Leave out the pictures; transcribe all else exactly.

** Start Collected data **

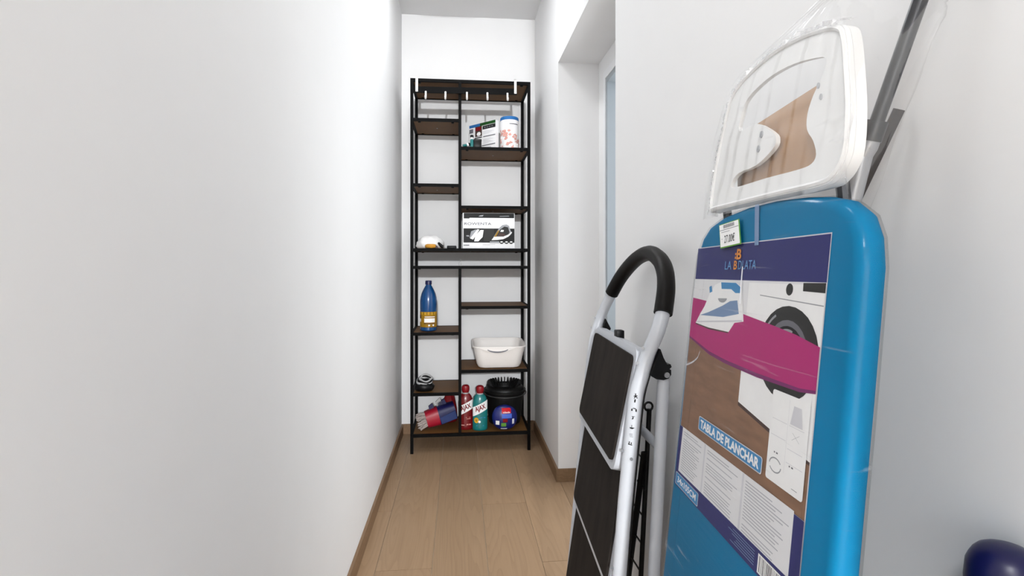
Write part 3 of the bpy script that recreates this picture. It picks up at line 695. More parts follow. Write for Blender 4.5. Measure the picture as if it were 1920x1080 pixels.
P.poly(rect(0.01, .72, .16, .86), 'ink_midgrey').poly(rect(.24, .56, .50, .90), 'ink_brown').poly(rect(.26, .76, .46, .88), 'ink_darkred').poly(arc(.38, .64, .08, .07, 0, 345, 10), 'ink_white')
P.poly(rect(.22, .50, .50, .53), 'ink_charcoal').poly(rect(.55, .50, 1.0, .525), 'ink_midgrey').poly(rect(.5, .20, 1.0, .225), 'ink_midgrey')
P.many([rect(.55, .60 + .03 * i, .55 + .4 * (0.6 + .4 * ((i * 7) % 3) / 2), .61 + .03 * i) for i in range(4)] + [rect(.55, .28 + .03 * i, .55 + .36 * (0.6 + .4 * ((i * 5) % 3) / 2), .29 + .03 * i) for i in range(6)], 'ink_pale')
P.poly(rect(.4, .04, .85, .14), 'ink_pale')
P.build('carton_print', t)
cq = Vector((at(954.5, 250, 3.045).x + .002, 3.044, ZR1))
t = thing('powder_canister', 'white round canister with blue lid and pink flower print', 'canister', cq)
Rc = .0515
mklathe('tub', cq, [(0.001, .0008), (Rc * .97, .0008), (Rc, .004), (Rc, .163), (0.001, .163)], 'carton_white', t)
mklathe('lid', cq, [(Rc, .163), (Rc * 1.03, .1635), (Rc * 1.03, .178), (Rc * .97, .182), (0.001, .183)], 'ink_lidblue', t)
P = Print(cylmap(cq, Rc * 1.004), 0.0002)
cpanel(P, -.1, .136, 1.0, .141, 'ink_midgrey', 6)
random.seed(5)
for i in range(60):
    a = random.uniform(-1.45, 1.45); b = random.uniform(.006, .105 - .05 * max(0, a + .3) / 1.7); r = random.uniform(.09, .2)
    P.poly(arc(a, b, r, r * .036, 0, 320, 7), 'ink_pink')
    if i % 3: P.l -= 1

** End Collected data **

* _Full solution_:
Write part 3 of the bpy script that recreates this picture. It picks up at line 695. More parts follow. Write for Blender 4.5. Measure the picture as if it were 1920x1080 pixels.
P.poly(rect(0.01, .72, .16, .86), 'ink_midgrey').poly(rect(.24, .56, .50, .90), 'ink_brown').poly(rect(.26, .76, .46, .88), 'ink_darkred').poly(arc(.38, .64, .08, .07, 0, 345, 10), 'ink_white')
P.poly(rect(.22, .50, .50, .53), 'ink_charcoal').poly(rect(.55, .50, 1.0, .525), 'ink_midgrey').poly(rect(.5, .20, 1.0, .225), 'ink_midgrey')
P.many([rect(.55, .60 + .03 * i, .55 + .4 * (0.6 + .4 * ((i * 7) % 3) / 2), .61 + .03 * i) for i in range(4)] + [rect(.55, .28 + .03 * i, .55 + .36 * (0.6 + .4 * ((i * 5) % 3) / 2), .29 + .03 * i) for i in range(6)], 'ink_pale')
P.poly(rect(.4, .04, .85, .14), 'ink_pale')
P.build('carton_print', t)
cq = Vector((at(954.5, 250, 3.045).x + .002, 3.044, ZR1))
t = thing('powder_canister', 'white round canister with blue lid and pink flower print', 'canister', cq)
Rc = .0515
mklathe('tub', cq, [(0.001, .0008), (Rc * .97, .0008), (Rc, .004), (Rc, .163), (0.001, .163)], 'carton_white', t)
mklathe('lid', cq, [(Rc, .163), (Rc * 1.03, .1635), (Rc * 1.03, .178), (Rc * .97, .182), (0.001, .183)], 'ink_lidblue', t)
P = Print(cylmap(cq, Rc * 1.004), 0.0002)
cpanel(P, -.1, .136, 1.0, .141, 'ink_midgrey', 6)
random.seed(5)
for i in range(60):
    a = random.uniform(-1.45, 1.45); b = random.uniform(.006, .105 - .05 * max(0, a + .3) / 1.7); r = random.uniform(.09, .2)
    P.poly(arc(a, b, r, r * .036, 0, 320, 7), 'ink_pink')
    if i % 3: P.l -= 1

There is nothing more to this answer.